Lil Nas X: Marketing Genius, Queer Icon, or Both?

Lil Nas X: Marketing Genius, Queer Icon, or Both?

BY JEAN R PATEMAN

Lil Nas X has universal reach. Ever since his song “Old Time Road” topped the charts for weeks in 2019, he has been idolized by all, even seeming the opposite of his target fanbase.  Mr. X is a black gay man, and yet he had an overwhelmingly large conservative, racist, and homophobic fanbase. 

They casually ridicule him with homophobic comments since he’s not “obviously gay.” Its an incredibly ironic statement, because he doesn’t conform to the heteronormative portrayal of a “good gay man.” His music is incredibly sexual and he dresses the way he likes. It’s often flamboyant, often gender non-conforming and always incredible. So he never has fit the motif for a “good” gay man, but he’s kept his conservative fanbase?

Why? I can’t say. At this point however it does not matter, because Lil Nas X doesn’t want his conservative fanbase, and he’s a marketing genius. On March 26, 2021, He released Montero (Call Me By Your Name), a song that at surface level is very obviously a testament to Lil Nas X’s experience with religion being a gay man. 
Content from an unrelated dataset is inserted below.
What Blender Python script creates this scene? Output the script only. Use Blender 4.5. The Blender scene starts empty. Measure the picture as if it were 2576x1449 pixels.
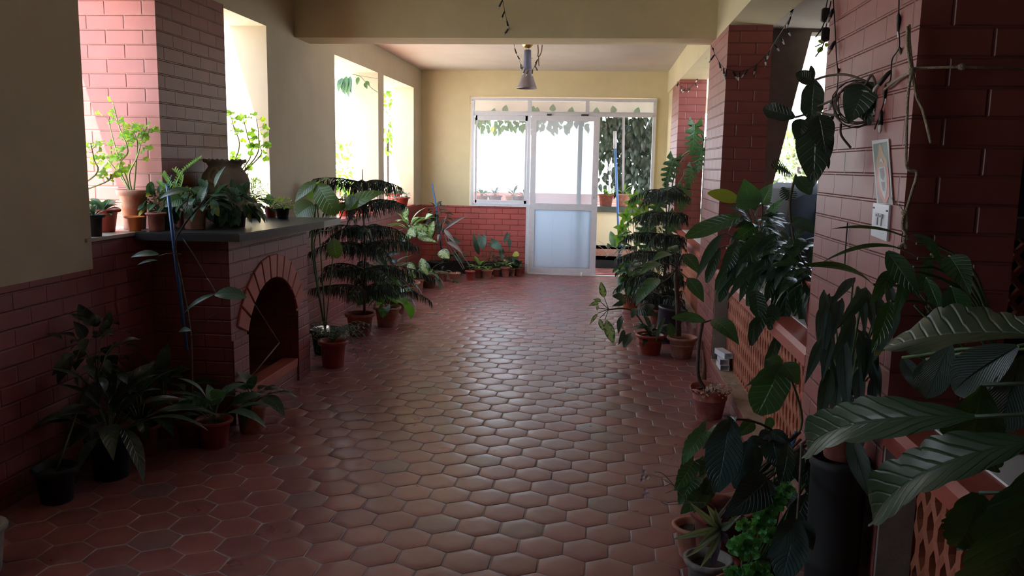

The music video begins in the Garden of Eden, where Lil Nas X kisses the snake (presumably the same one who convinced Eve to take the apple from the forbidden tree), he is then forced into a courtroom-like scene where the crowd throws stones at him and yells at him. The scene then transitions to him, still as an angel in the sky where he then begins pole dancing to Hell. The choice to go there seems to be willing, as if he had a choice of what he did. This presents the message that he is fine with going to Hell if it means he gets to be himself.

Three days after releasing the song, he released 666 pairs of shoes for 1018 dollars each, called “Satan Shoes.” This was brilliant. This brought forth a whole new wave of Christian anger and fear-mongering. In fact, Lil Nas X argued with multiple well-known Christian conservatives, such as Kaitlyn Bennett and the governor of South Dakota. He even urged them to continue being mad at him: “i spent my entire teenage years hating myself because of the sh*t y’all preached would happen to me because i was gay. so i hope u are mad, stay mad, feel the same anger you teach us to have towards ourselves.” 

On Twitter, he writes to his 14-year-old self saying that even though he promised to never come out as gay or be that “person,” that he knows he is opening the doors for other queer people to just exist. He writes “but the truth is, i am. The agenda to make people stay the f*ck out of other people’s lives and stop dictating who they should be.”

Lil Nas X had to make a choice at some point, whether he was going to produce music that could be simplified and consumed by children and conservatives, or whether he would narrow his fanbase. And he made his choice in the most artful way. He doesn’t want his concerts and streams to be full of people who insist that he diminishes himself and he made that clear, while also opening a lot of doors for the LGBTQ community and future queer youth in the music industry.